Ibnu Rusyd dalam kitab Bidayatul Mujtahid wa Nihayatul Muqtashid menjelaskan, para ulama ahli fikih berbeda pendapat tentang sholat di kuburan bagi orang yang terlambat menyolatkan jenazah. Kata Imam Malik, ia tidak boleh sholat di kuburan. Sedangkan menurut Imam Abu Hanifah, yang boleh sholat di kuburan hanya walinya saja jika ia terlambat menyolatkannya.
Imam Syafii, Imam Ahmad, dan Abu Dawud serta beberapa ulama memperbolehkannya. Ulama-ulama yang sepakat memperbolehkan sholat di kuburan mensyaratkan mayat baru saja dikubur. Jadi, belum sampai terlalu lama.
Mereka berbeda pendapat tentang batas waktunya. Namun, yang jelas maksimal satu bulan setelah penguburan. Perbedaan pendapat tadi muncul disebabkan oleh adanya pertentangan antara amal dan hadits tentang hal itu.
Yang menyangkut soal praktik atau amal, Ibnu Al Qasim mengatakan, “Aku bertanya kepada Imam Malik tentang hadits yang menerangkan bahwa sesungguhnya Nabi Muhammad SAW pernah mensholati jenazah seorang wanita di kuburnya.” Imam Malik menjawab, “Haditsnya memang ada, tetapi para sahabat tidak mengamalkannya. Padahal hadits tersebut sudah disepakati shahih.”

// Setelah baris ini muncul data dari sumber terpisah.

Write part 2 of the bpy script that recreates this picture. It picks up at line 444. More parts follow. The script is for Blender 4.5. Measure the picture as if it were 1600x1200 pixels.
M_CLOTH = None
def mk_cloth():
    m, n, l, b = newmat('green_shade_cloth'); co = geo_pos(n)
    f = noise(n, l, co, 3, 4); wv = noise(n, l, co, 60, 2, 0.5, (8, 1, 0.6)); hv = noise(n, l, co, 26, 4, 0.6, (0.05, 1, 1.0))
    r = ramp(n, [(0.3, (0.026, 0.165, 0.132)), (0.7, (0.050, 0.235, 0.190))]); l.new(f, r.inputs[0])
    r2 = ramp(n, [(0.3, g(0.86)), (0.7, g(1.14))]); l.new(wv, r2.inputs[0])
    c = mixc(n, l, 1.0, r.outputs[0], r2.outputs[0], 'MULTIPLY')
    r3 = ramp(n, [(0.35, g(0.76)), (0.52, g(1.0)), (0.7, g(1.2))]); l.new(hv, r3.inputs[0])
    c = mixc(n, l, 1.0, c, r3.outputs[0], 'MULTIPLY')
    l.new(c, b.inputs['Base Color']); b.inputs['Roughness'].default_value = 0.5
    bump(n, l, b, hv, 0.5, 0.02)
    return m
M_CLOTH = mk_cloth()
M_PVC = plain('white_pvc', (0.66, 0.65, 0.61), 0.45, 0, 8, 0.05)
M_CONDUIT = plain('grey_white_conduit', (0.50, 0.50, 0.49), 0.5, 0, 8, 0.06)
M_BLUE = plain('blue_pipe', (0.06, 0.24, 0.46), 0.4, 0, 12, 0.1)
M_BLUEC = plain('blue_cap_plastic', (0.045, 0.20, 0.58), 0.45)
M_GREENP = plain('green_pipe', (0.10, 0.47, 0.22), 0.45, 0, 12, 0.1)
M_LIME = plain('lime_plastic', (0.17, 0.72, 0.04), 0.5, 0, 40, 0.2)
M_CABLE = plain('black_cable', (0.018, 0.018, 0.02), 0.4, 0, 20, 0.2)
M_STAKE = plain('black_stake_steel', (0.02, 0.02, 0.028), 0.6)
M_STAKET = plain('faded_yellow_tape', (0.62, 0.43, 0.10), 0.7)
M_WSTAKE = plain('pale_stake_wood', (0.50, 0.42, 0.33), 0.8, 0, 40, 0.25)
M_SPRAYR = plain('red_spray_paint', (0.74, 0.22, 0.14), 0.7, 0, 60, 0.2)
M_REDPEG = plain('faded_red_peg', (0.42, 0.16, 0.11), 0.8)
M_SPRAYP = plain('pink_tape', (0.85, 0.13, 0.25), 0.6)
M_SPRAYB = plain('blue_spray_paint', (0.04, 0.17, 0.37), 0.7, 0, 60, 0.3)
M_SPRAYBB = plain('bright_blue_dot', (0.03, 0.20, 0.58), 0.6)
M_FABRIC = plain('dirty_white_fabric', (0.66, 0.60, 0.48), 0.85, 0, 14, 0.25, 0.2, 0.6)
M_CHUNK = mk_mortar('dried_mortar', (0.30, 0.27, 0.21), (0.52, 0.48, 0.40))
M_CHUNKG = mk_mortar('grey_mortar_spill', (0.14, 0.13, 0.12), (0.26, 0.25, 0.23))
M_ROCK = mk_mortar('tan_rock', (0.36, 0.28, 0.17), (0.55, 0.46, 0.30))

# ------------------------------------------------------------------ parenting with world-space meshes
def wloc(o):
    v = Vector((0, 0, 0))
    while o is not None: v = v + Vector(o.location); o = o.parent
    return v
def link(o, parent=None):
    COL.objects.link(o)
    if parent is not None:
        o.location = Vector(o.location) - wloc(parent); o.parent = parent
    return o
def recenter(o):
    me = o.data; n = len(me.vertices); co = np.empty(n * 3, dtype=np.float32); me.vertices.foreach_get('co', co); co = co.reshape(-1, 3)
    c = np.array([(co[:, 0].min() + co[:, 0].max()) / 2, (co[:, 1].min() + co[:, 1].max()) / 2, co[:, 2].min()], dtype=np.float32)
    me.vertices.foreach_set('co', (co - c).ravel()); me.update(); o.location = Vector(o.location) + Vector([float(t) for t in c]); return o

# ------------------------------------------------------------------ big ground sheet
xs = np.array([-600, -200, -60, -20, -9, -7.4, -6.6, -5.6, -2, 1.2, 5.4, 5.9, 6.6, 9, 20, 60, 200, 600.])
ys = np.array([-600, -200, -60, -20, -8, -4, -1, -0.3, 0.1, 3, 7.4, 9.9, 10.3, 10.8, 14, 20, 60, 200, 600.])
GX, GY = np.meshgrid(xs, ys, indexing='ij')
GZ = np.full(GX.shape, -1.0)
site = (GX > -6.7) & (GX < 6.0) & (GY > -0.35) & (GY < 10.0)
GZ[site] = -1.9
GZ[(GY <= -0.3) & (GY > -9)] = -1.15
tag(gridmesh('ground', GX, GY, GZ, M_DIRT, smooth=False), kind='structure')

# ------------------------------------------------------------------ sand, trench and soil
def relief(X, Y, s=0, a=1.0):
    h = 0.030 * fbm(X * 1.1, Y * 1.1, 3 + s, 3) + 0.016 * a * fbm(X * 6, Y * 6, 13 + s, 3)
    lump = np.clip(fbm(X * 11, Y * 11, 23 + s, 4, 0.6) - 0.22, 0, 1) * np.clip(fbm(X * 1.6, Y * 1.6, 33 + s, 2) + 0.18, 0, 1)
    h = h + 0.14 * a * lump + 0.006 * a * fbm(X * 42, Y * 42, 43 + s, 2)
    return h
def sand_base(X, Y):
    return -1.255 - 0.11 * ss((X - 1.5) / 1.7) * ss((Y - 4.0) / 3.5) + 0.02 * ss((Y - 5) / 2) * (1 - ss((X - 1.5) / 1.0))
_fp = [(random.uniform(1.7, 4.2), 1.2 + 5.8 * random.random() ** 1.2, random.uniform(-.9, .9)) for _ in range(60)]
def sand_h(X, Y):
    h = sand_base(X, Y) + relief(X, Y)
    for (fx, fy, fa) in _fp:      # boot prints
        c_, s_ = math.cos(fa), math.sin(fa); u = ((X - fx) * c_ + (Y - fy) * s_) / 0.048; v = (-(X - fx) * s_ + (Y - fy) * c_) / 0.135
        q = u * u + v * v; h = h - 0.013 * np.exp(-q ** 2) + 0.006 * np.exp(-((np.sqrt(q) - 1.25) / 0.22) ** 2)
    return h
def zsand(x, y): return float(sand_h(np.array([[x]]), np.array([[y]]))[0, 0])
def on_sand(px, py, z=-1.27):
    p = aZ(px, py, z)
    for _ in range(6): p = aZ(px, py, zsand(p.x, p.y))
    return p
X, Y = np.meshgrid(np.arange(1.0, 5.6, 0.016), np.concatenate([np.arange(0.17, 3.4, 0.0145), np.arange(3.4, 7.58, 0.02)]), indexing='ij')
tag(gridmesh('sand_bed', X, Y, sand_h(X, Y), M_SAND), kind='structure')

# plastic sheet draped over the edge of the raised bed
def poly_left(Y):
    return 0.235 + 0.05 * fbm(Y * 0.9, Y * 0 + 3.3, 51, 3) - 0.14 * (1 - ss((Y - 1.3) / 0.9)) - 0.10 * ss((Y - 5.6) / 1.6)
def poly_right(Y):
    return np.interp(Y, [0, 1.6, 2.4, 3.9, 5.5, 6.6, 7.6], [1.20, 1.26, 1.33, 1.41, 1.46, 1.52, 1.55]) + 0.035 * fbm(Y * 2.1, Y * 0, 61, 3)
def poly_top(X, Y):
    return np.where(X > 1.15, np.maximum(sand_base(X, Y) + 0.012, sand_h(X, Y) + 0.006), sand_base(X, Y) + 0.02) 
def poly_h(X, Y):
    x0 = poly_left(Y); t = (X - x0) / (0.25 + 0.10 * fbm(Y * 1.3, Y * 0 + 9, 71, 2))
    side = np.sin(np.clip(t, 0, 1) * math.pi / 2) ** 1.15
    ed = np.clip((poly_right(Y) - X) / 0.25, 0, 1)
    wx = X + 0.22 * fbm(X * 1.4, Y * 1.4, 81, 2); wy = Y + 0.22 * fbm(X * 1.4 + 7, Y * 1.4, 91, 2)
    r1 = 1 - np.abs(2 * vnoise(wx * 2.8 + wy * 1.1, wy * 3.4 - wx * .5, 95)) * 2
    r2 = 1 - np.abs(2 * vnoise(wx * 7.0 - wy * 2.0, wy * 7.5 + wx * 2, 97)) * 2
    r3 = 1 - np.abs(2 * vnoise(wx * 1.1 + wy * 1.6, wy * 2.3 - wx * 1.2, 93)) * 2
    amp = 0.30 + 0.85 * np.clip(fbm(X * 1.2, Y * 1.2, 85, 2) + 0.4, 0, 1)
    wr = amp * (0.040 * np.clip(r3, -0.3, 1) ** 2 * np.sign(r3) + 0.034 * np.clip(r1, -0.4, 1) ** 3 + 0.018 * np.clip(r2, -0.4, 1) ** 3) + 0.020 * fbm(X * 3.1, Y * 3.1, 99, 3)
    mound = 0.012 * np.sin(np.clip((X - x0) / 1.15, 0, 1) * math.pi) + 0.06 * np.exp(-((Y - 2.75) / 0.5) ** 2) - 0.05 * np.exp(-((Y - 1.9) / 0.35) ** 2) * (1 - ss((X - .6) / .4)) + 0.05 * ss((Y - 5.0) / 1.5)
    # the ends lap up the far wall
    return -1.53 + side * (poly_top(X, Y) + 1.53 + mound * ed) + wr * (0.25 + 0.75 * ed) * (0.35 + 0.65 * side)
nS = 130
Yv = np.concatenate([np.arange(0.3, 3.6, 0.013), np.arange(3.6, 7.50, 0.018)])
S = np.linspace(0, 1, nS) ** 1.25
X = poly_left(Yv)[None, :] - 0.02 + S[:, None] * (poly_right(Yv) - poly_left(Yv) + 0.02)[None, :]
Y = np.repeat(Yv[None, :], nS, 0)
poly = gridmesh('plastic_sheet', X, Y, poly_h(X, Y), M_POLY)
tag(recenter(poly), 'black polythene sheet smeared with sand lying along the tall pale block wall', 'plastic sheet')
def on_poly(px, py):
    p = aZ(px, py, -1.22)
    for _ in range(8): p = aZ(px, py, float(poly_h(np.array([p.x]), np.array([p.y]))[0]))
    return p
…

Kata Imam Ahmad bin Hanbal, ada enam riwayat hadits yang menerangkan bahwa Rasulullah SAW pernah sholat di atas kubur. Bahkan ada sebagian ulama ahli hadits yang menambahkan tiga riwayat lagi, sehingga jumlah menjadi sembilan.
Imam Bukhari dan Imam Muslim meriwayatkan sebuah hadits yang bersumber dari Abu Hurairah, sesungguhnya Nabi Muhammad SAW pernah sholat jenazah di atas kubur. Imam Malik meriwyaatkan sebuah hadits yang bersumber dari Abu Umamah tentang hal yang sama.
Ibnu Wahab juga meriwayatkan sebuah hadits dari Imam Malik seperti Imam Syafii. Dan Imam Abu Hanifah, seperti kebiasaannya, menolak menerima hadits ahad jika terjadi perbedaan pendapat di kalangan mereka. Karena dikhawatirkan hadits tersebut sudah dinasakh. Dan kata Al Qadhi, sebuah hadits bisa dijadikan sebagai dalil jika para sahabat mengamalkannya.